Administrative Law Judges and SSD Irrationally Under Fire

In the past few years, the media has been quick to question the value of the Social Security Disability (SSD) program. They have called attention to administrative law judges who award SSD in "too many cases;" have said that there has been an improper rise in SSD claims during the recession; and have criticized the SSD eligibility standards for illnesses and disorders recently defined by the Social Security Administration (SSA).

Yet, as we all know, the media does not always have all of the facts. Or, as an article by Jon C. Dubin and Robert E. Rains in the American Constitution Society for Law and Policy states, "the problem is misinterpreted."

Let's first consider the role of the administrative law judge.

One Professor, Richard Pierce, has written an article for the Cato Institute where he states that SSA administrative law judges are approving more SSD cases because the standards are more subjective. He makes this assertion based on the new mental impairments and pain-related impairments. According to Pierce, not only are undeserving claimants receiving benefits, but the SSD system has become unconstitutional because the ALJs now have the authority to create policies.

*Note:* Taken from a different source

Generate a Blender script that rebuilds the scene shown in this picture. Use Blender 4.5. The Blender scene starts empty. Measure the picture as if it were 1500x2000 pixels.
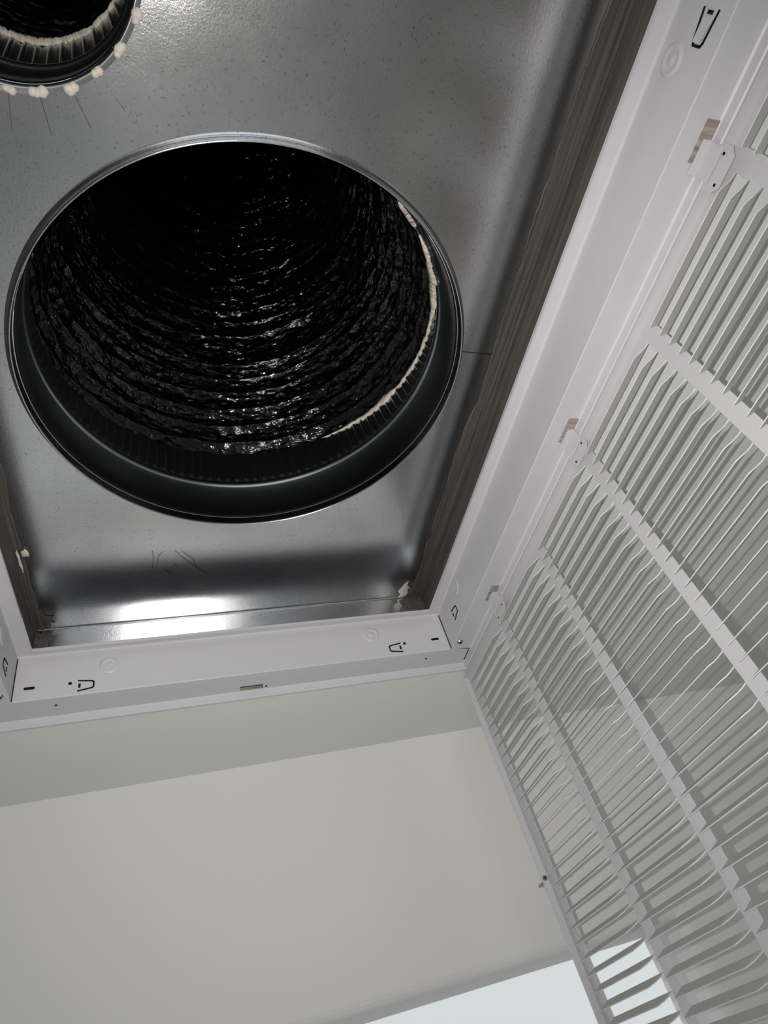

Yet, most SSD decisions in favor of applicants are made during the initial application and following reconsideration stages. These decisions are made by the SSA and, more often, state agencies - not by administrative law judges. In other words, ALJs represent fewer than 25 percent of the favorable decisions granted to SSD applicants.

Furthermore, the average SSD approval rating at the administrative hearing level is only 58 percent, a far cry from the 99 percent approval rating of the one judge who made news. In fact, many ALJs have approval ratings below 25 percent.